13. As regards the decision in Indian Petrochemicals Corporation Ltd. and Anr. v. Shramik Sena and Ors. (supra), it was undoubtedly held therein that the workmen of a statutory canteen would be the workmen established for the purpose of the Factories Act only and not for any other purposes. Irrespective of the same, it is also to be noted that in the said case the Apex Court had taken note of the fact that prior to the institution of the proceedings which were the subject-matter of the decision of the Apex Court, there were proceedings between the parties thereto and therein the Industrial Court had held that the workmen were entitled for continuity in service in the same canteen irrespective of the change of the contractor, and the said decision was never challenged by the Corporation. On the contrary, it was revealed that that those workmen had contended before the Industrial Court that the management was indulging in unfair labour practice and in fact they were employed by the company. They had specifically contended that they were entitled to continue in the employment of the company irrespective of the change in the contractor. The Industrial Court had accepted their contention as against the plea put forth by the management therein. The employer did not think it proper to challenge the said decision of the Industrial Court, and consequently it became final. The same clearly suggested that the management had accepted the fact that the respondent-workmen were permanent employees of the management's canteen. This was a very significant fact which apparently established the relationship of employer-employee between the parties. In those facts and circumstances, therefore, it was apparently clear that the respondents therein were the employees of the management. That is not the case in the matter in hand.

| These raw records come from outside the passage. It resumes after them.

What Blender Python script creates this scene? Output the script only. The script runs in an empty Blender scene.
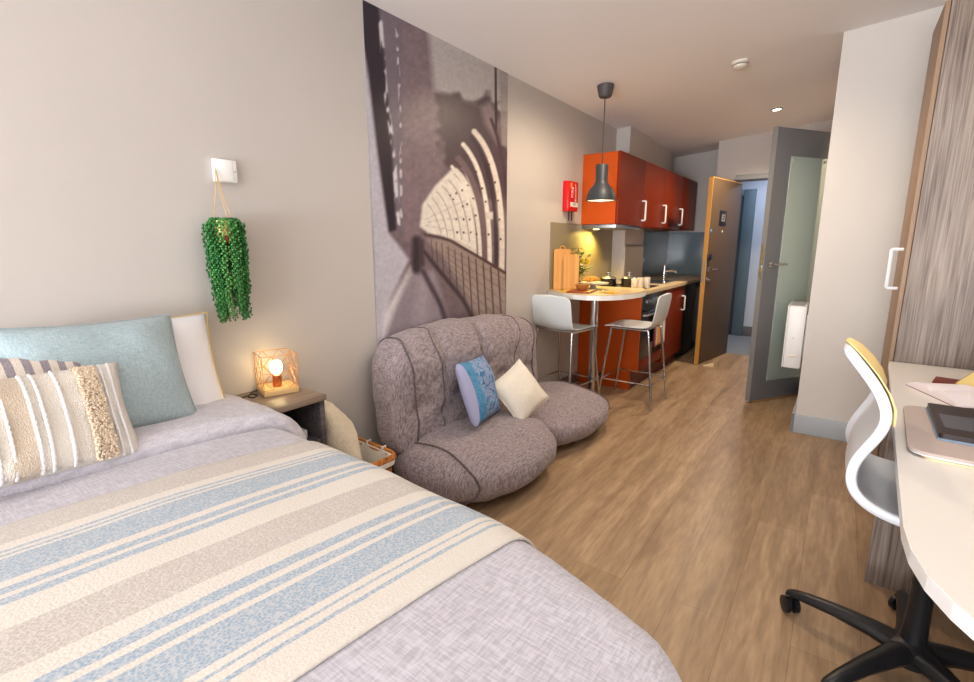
import bpy, bmesh, math, random
from mathutils import Vector, Matrix, noise
R = math.radians
scene = bpy.context.scene
COL = scene.collection
random.seed(7)

# ------------------------------------------------------------------ camera
cd = bpy.data.cameras.new('camera'); cam = bpy.data.objects.new('camera', cd); COL.objects.link(cam)
cam.location = (0, 0, 1.295)
cam.rotation_euler = (R(90) - math.atan(96 / 491.0), 0, math.atan(358 / 500.3))
cd.sensor_width = 36; cd.lens = 36 * 491.0 / 974; cd.clip_start = 0.02
scene.camera = cam
# ------------------------------------------------------------------ world, view
w = bpy.data.worlds.new('world'); scene.world = w; w.use_nodes = True
w.node_tree.nodes['Background'].inputs[0].default_value = (0.80, 0.90, 1.0, 1)
w.node_tree.nodes['Background'].inputs[1].default_value = 1.5
scene.view_settings.view_transform = 'Standard'; scene.view_settings.look = 'None'
scene.view_settings.gamma = 1; scene.view_settings.use_curve_mapping = False
scene.view_settings.exposure = 0.0
# ------------------------------------------------------------------ lights
def light(name, typ, loc, energy, color, size=0.1, size_y=None, target=None, spot=None, blend=0.6):
    l = bpy.data.lights.new(name, typ); o = bpy.data.objects.new(name, l); COL.objects.link(o)
    o.location = loc; l.energy = energy; l.color = color
    if typ == 'AREA':
        l.size = size
        if size_y: l.shape = 'RECTANGLE'; l.size_y = size_y
    else:
        l.shadow_soft_size = size
    if typ == 'SPOT': l.spot_size = R(spot); l.spot_blend = blend
    if target is not None:
        o.rotation_euler = (Vector(target) - Vector(loc)).to_track_quat('-Z', 'Y').to_euler()
    return o
light('window_daylight', 'AREA', (-0.45, -3.52, 1.35), 92, (0.86, 0.925, 1.0), 2.5, 1.9, target=(-0.45, 1, 1.3))
light('ceiling_fill', 'AREA', (-0.45, -3.48, 0.75), 190, (0.94, 0.95, 1.0), 2.5, 0.7, target=(-0.45, 0.6, 4.2))  # added upward fill by the window, brightens the ceiling
light('room_fill', 'AREA', (0.1, 1.35, 2.55), 14, (1.0, 0.97, 0.93), 0.5, target=(0.1, 2.0, 0))  # added fill below the ceiling, no fixture modelled
light('downlight_glow', 'SPOT', (-0.651, 5.50, 2.49), 120, (1.0, 0.80, 0.58), 0.05, target=(-0.651, 5.5, 0), spot=150)
light('kitchen_fill_spot', 'SPOT', (-1.05, 3.25, 2.45), 70, (1.0, 0.80, 0.58), 0.05, target=(-1.1, 3.35, 0), spot=165)  # added warm spot without a fixture, lights counter and end panel
light('pendant_bulb', 'POINT', (-1.57, 3.70, 1.655), 9, (1.0, 0.74, 0.46), 0.04)
light('hood_light', 'SPOT', (-1.84, 4.40, 1.432), 30, (1.0, 0.70, 0.16), 0.03, target=(-1.96, 4.30, 0.9), spot=150)
light('bedside_bulb', 'POINT', (-1.875, 1.11, 0.80), 15, (1.0, 0.70, 0.30), 0.022)
light('desk_lamp_bulb', 'POINT', (0.74, 2.35, 1.28), 5.5, (1.0, 0.66, 0.28), 0.05)
light('corridor_light', 'AREA', (-0.75, 7.3, 2.25), 9, (0.72, 0.82, 1.0), 0.7, target=(-0.75, 7.3, 0))

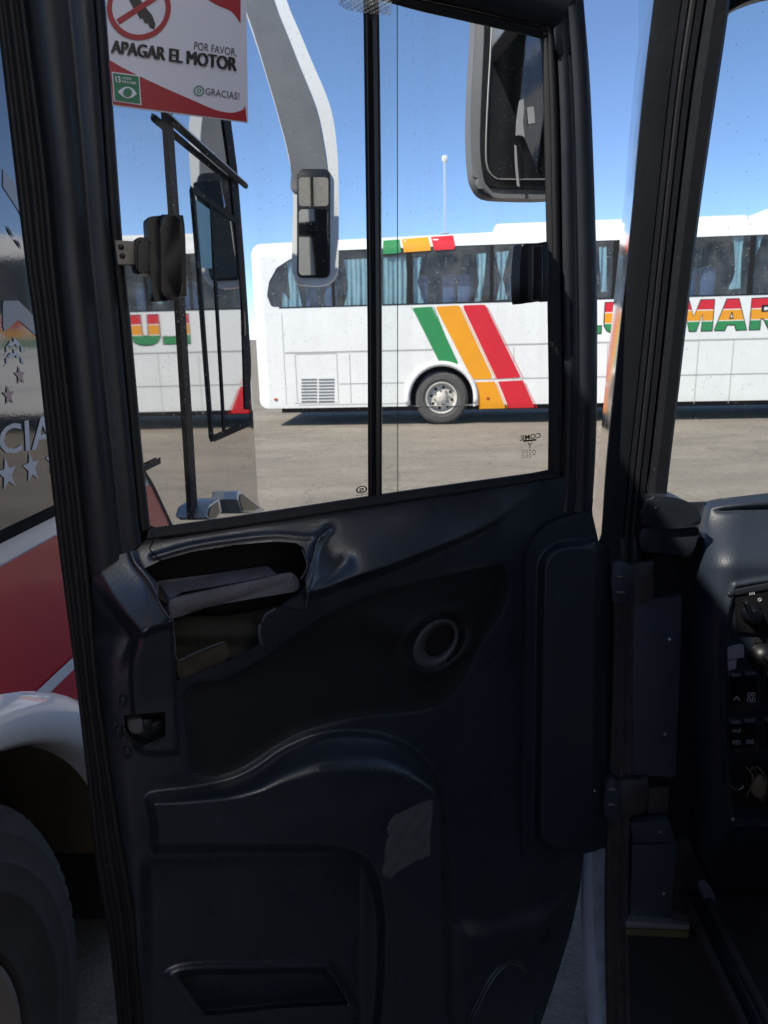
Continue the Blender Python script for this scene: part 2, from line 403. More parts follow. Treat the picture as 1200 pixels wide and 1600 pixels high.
M['film'] = P('glossy_black_film', (.045, .045, .047), .05, spec=.8, ior=1.9, bump=.02, bscale=160)
M['nbbar'] = P('black_glass_seal', (.008, .008, .010), .75, spec=.12, specks=.25, dcol=(.12, .12, .12))
M['farglass'] = glass('dusty_coach_glass', tint=(.76, .80, .82), gloss=.08, film=.085, specks=.4, sscale=26, streak=.10, spk_size=.12, spk_op=.6)
M['pane'] = glass('door_glass', tint=(.97, .985, .98), gloss=.02, film=.006, specks=.34, sscale=260, streak=.05, spk_size=.11, spk_op=.5)
M['windshield'] = glass('windshield_glass', tint=(.95, .975, .97), gloss=.045, film=.006, specks=.35, sscale=95, streak=.01, spk_size=.085, spk_op=.75)
M['clear_tape'] = glass('clear_tape', tint=(.9, .93, .95), gloss=.06, film=.30, specks=.2, sscale=100, streak=.3)
M['glass_edge'] = P('glass_edge', (.03, .05, .05), .3)
M['lensglass'] = P('mirror_glass', (.45, .47, .49), .03, metal=1, dust=.05, specks=.25, dcol=(.5, .5, .5))
M['mirror_shell'] = P('grey_mirror_shell', (.20, .205, .22), .4, bump=.1, bscale=200, var=.08)
M['mirror_white'] = P('white_mirror_shell', (.86, .86, .84), .35, coat=.2, var=.04)
M['mirror_grey'] = P('mirror_inner_plastic', (.17, .175, .185), .5, bump=.3, bscale=140, var=.15, specks=.4, dcol=(.3, .3, .3))
M['sign_white'] = P('sign_vinyl', (.76, .76, .84), .3)
M['sign_red'] = P('sign_red', (.40, .008, .022), .35)
M['sign_black'] = P('sign_ink', (.012, .012, .016), .4)
M['sign_green'] = P('sign_green', (.012, .20, .09), .4)
M['letter'] = P('silver_lettering', (.62, .63, .68), .4)
M['letter_pink'] = P('pink_star', (.50, .33, .31), .4)
M['band_grey'] = P('grey_decal', (.30, .31, .33), .35)
M['sheer'] = P('white_etch', (.75, .78, .80), .6)
M['ink'] = P('glass_print', (.01, .01, .01), .6)
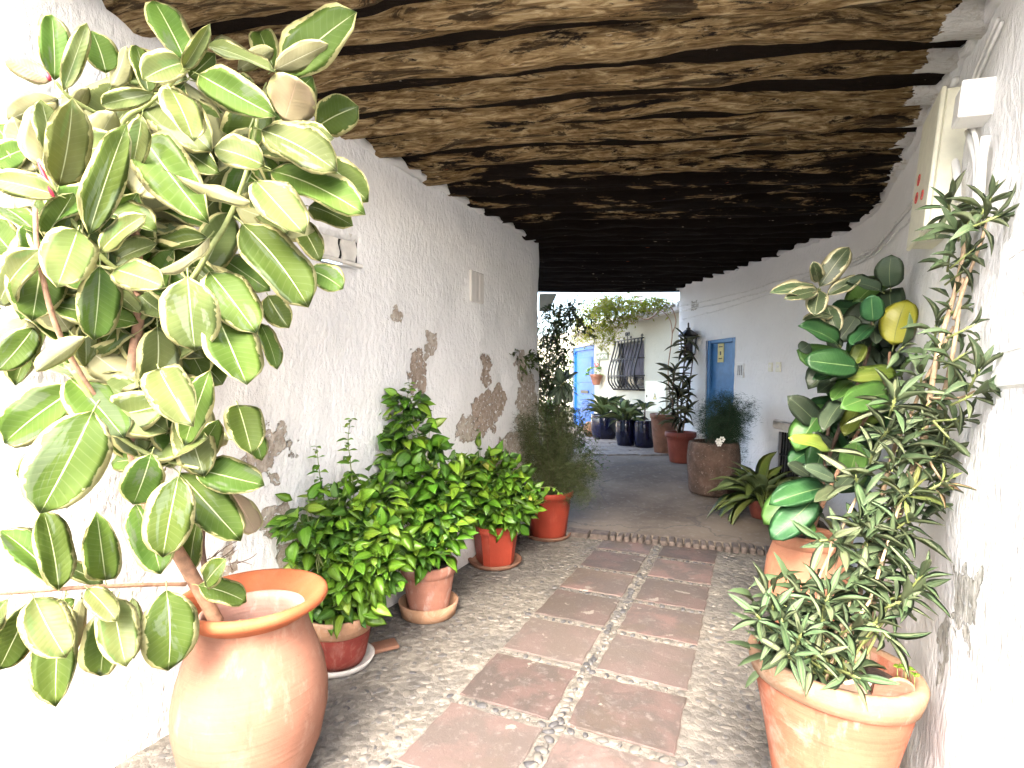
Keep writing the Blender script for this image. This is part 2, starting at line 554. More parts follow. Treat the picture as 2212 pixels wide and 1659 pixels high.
M['blue_bright'] = m_plain('bright_blue_door_paint', (.002, .078, .30), .42, .12, .12, 12)
M['blue_dull'] = m_plain('blue_door_paint', (.05, .175, .38), .45, .12, .12, 12)
M['blue_glaze'] = m_plain('cobalt_glaze', (.004, .005, .022), .16, .35, .05, 8, .6)
M['terra_urn'] = m_terra('urn_clay', (.225, .110, .074), .5, (.31, .21, .16), .9, .10, 5)
M['terra_rim'] = m_terra('urn_rim_clay', (.33, .10, .042), .15, (.38, .20, .13), .7, .15, 6)
M['terra_in'] = m_terra('urn_inside', (.50, .31, .25), .5, (.62, .50, .44), .85, .2, 6)
M['terra_big'] = m_terra('lime_streaked_clay', (.29, .108, .066), .55, (.42, .30, .24), .75, .15, 6)
M['terra_bigrim'] = m_terra('worn_clay_rim', (.28, .175, .11), .55, (.44, .35, .27), .8, .18, 9)
M['terra_tan'] = m_terra('tan_clay', (.32, .185, .11), .3, (.60, .50, .40), .8, .2, 9)
M['terra_pale'] = m_terra('pale_flaking_clay', (.35, .165, .115), .7, (.46, .35, .30), .8, .15, 8)
M['terra_red'] = m_terra('dark_red_paint', (.20, .04, .03), .25, (.42, .30, .24), .6, .25, 9)
M['red_plastic'] = m_terra('red_plastic', (.27, .045, .026), .10, (.55, .25, .18), .38, .12, 4)
M['red_dull'] = m_terra('brick_red_plastic', (.15, .042, .030), .12, (.45, .25, .2), .5, .2, 5)
M['brown_clay'] = m_terra('brown_clay', (.17, .085, .055), .35, (.25, .19, .15), .8, .25, 6)
M['jar_clay'] = m_terra('jar_clay', (.45, .205, .125), .25, (.52, .35, .2), .65, .12, 5)
def m_stone():
    k = NT('rough_speckled_stone'); o = k.obj()
    n1 = k.noise(o, 5, 6, .65); n2 = k.noise(o, 22, 6, .7); n3 = k.noise(o, 48, 3)
    c = k.mix(k.step(n1, .35, .65), (.075, .050, .038), (.15, .098, .074))
    c = k.mix(k.math('MULTIPLY', k.step(n2, .52, .66), .6), c, (.17, .135, .112))
    c = k.mix(k.step(n3, .66, .70), c, (.30, .25, .21))
    return k.set(c, .95, k.bump(k.math('ADD', n2, k.math('MULTIPLY', n3, .6)), .9, .02), .15)
M['stone_pot'] = m_stone()
M['soil'] = m_plain('potting_soil', (.045, .032, .024), .95, .5, .9, 30)
M['shard'] = m_plain('clay_shard', (.58, .40, .30), .8, .15, .3, 18)
M['limestone'] = m_plain('white_stone', (.46, .44, .41), .7, .12, .3, 25)
M['stem_brown'] = m_plain('rubber_plant_bark', (.27, .155, .095), .75, .25, .6, 40)
M['stem_dark'] = m_plain('dark_bark', (.10, .065, .045), .8, .3, .6, 40)
M['stem_green'] = m_plain('green_stem', (.23, .27, .09), .55, .2, .2, 30)
M['stem_tan'] = m_plain('oleander_bark', (.30, .215, .13), .7, .22, .5, 40)
M['cane'] = m_plain('bamboo_cane', (.40, .31, .19), .5, .15, .2, 20)
M['glass'] = m_plain('dark_window_glass', (.03, .03, .035), .1, .2, .02, 5, .6)
M['curtain'] = m_plain('grey_curtain', (.075, .070, .085), .85, .15, .2, 8)
M['paper'] = m_plain('yellow_paper', (.62, .55, .25), .7, .08, .05, 20)
M['plaque'] = m_plain('green_plaque', (.17, .20, .13), .5, .15, .1, 20)
M['ink'] = m_plain('ink', (.05, .045, .04), .6, .1, .05, 20)
M['letter_white'] = m_plain('white_letter', (.74, .72, .66), .5, .05, .05, 20)
M['red_sign'] = m_plain('red_sign_ink', (.50, .05, .04), .5, .08, .05, 20)
M['cream_wall'] = m_plaster('cream_house_wash', (), (.47, .455, .36))
M['roof_white'] = m_plain('whitewashed_roof_tile', (.66, .64, .59), .8, .14, .5, 12)
M['flower_red'] = m_plain('red_flower', (.42, .03, .06), .6, .15, .1, 30)
M['flower_white'] = m_plain('white_flower', (.80, .80, .74), .6, .06, .1, 30)
M['metal_box'] = m_plain('grey_metal', (.35, .35, .34), .5, .1, .1, 20)

CREAM = (.46, .44, .20)
M['var_top'] = m_leaf('variegated_leaf_top', (0.036, 0.070, 0.009), (0.060, 0.100, 0.015), (0.413, 0.454, 0.248), CREAM, .82, .62, .2, (.30, .45, .10), 13, .18, (.075, .105, .05))
M['var_top2'] = m_leaf('variegated_leaf_grey', (0.062, 0.086, 0.024), (0.092, 0.115, 0.036), (0.379, 0.413, 0.248), CREAM, .81, .62, .2, (.35, .45, .14), 13, .18, (.13, .16, .09))
M['var_pale'] = m_leaf('variegated_leaf_pale', (0.065, 0.088, 0.024), (0.105, 0.122, 0.042), (0.411, 0.438, 0.252), CREAM, .80, .45, .22, (.55, .60, .20), 13, .18, (.07, .115, .035))
M['var_under'] = m_leaf('variegated_leaf_under', (0.190, 0.195, 0.090), (0.235, 0.230, 0.115), (0.424, 0.424, 0.278), CREAM, .86, .55, .18, (.5, .52, .2), 13, .3)
M['var_pink'] = m_leaf('variegated_leaf_pinkish', (0.300, 0.230, 0.150), (0.340, 0.290, 0.170), (0.438, 0.318, 0.225), CREAM, .84, .5, .18, (.55, .42, .2), 13, .3)
M['rub_top'] = m_leaf('rubber_leaf_top', (0.018, 0.068, 0.024), (0.034, 0.108, 0.032), (0.184, 0.275, 0.107), None, .8, .42, .10, (.12, .28, .05), 15, .3)
M['rub_mid'] = m_leaf('rubber_leaf_midgreen', (0.056, 0.144, 0.028), (0.096, 0.208, 0.040), (0.260, 0.337, 0.122), None, .8, .42, .15, (.25, .42, .06), 15, .5)
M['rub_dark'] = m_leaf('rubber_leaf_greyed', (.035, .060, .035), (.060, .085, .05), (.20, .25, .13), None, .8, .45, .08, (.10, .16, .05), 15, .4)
M['rub_yel'] = m_leaf('rubber_leaf_yellowing', (0.272, 0.256, 0.024), (0.368, 0.336, 0.040), (0.153, 0.199, 0.038), None, .8, .35, .22, (.55, .5, .05), 15, .45)
M['rub_yg'] = m_leaf('rubber_leaf_yellowgreen', (0.128, 0.200, 0.032), (0.224, 0.272, 0.048), (0.275, 0.337, 0.107), None, .8, .33, .2, (.4, .48, .06), 15, .45)
M['rub_under'] = m_leaf('rubber_leaf_under', (.13, .18, .07), (.18, .23, .09), (.30, .34, .16), None, .8, .55, .12, (.2, .3, .06), 15, .3)
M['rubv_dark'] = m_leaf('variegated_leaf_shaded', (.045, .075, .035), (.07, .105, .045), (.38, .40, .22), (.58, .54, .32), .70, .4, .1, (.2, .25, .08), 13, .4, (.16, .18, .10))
M['ole_top'] = m_leaf('oleander_leaf_top', (0.046, 0.090, 0.036), (0.078, 0.122, 0.054), (0.170, 0.200, 0.090), None, .8, .6, .12, (.2, .34, .08), 34, .4)
M['ole_grey'] = m_leaf('oleander_leaf_dusty', (0.085, 0.112, 0.055), (0.120, 0.148, 0.076), (0.190, 0.210, 0.110), None, .8, .55, .12, (.28, .34, .12), 34, .35)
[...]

14. Being so, the findings arrived at regarding absence of jurisdiction to entertain the complaint under the said Act against the respondent No. 1 at the instance of the petitioners cannot be found fault with. They are clearly borne out from the records. The complaint does not disclose the necessary jurisdictional facts to enable the Industrial Court to entertain the complaint against the respondent No. 1 under the said Act.
15. In the result, therefore, there is no case made out for interference in the impugned order and hence the petition fails and is hereby dismissed. The rule is discharged with no order as to costs.